» Data rows
┌──
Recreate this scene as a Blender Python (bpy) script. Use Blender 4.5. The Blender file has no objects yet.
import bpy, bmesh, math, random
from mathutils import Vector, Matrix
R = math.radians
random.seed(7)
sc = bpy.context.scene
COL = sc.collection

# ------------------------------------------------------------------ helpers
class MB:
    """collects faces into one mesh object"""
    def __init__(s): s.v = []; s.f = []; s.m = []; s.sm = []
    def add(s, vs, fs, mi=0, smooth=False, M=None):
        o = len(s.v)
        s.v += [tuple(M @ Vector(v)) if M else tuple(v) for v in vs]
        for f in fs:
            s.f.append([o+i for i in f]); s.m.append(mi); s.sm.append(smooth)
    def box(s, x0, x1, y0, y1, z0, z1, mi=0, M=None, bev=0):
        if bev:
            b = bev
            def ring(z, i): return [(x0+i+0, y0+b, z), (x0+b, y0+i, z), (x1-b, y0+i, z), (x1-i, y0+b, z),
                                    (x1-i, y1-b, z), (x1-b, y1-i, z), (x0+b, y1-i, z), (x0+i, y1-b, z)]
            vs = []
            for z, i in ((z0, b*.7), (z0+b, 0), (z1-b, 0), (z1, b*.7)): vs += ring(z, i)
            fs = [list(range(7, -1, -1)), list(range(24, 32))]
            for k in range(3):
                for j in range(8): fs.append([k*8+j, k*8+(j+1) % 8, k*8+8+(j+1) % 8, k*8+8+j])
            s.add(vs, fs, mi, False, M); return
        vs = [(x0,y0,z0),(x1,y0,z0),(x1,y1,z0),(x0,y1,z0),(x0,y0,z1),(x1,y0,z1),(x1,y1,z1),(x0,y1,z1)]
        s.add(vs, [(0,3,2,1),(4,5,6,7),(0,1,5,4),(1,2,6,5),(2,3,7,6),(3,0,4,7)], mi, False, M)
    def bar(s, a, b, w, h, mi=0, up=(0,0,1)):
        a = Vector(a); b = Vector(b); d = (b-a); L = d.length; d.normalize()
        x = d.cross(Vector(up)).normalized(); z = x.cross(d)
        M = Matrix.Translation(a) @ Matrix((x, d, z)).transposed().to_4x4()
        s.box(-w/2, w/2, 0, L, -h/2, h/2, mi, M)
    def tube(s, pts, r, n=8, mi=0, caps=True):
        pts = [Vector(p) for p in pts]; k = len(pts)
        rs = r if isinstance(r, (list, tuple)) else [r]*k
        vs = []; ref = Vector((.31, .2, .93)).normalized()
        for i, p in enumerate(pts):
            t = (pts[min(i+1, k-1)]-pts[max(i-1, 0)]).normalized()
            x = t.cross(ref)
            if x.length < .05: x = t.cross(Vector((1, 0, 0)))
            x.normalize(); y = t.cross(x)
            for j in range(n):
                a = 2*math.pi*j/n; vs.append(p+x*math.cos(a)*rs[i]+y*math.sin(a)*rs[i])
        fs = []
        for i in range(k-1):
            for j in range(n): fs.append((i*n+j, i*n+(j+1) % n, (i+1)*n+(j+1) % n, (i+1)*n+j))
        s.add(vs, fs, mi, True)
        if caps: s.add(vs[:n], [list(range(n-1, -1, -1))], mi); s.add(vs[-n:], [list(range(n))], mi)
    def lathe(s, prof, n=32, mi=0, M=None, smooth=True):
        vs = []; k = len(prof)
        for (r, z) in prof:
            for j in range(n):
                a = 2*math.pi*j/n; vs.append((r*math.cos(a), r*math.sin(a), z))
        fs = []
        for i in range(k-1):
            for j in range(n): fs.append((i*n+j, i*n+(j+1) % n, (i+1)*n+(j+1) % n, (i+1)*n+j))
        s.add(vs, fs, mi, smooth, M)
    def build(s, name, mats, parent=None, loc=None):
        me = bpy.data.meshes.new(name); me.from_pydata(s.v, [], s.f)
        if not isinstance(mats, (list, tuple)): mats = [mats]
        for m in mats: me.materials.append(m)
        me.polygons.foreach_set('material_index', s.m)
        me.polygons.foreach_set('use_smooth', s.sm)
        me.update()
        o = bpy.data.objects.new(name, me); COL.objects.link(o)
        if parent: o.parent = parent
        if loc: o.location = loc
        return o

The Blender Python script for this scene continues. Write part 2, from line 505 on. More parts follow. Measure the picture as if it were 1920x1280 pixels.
└──
» Problem to solve
Please copy only these lines, exactly: the first line of the records through the line containing "COL = sc.collection", ends included.

» The reply
Recreate this scene as a Blender Python (bpy) script. Use Blender 4.5. The Blender file has no objects yet.
import bpy, bmesh, math, random
from mathutils import Vector, Matrix
R = math.radians
random.seed(7)
sc = bpy.context.scene
COL = sc.collection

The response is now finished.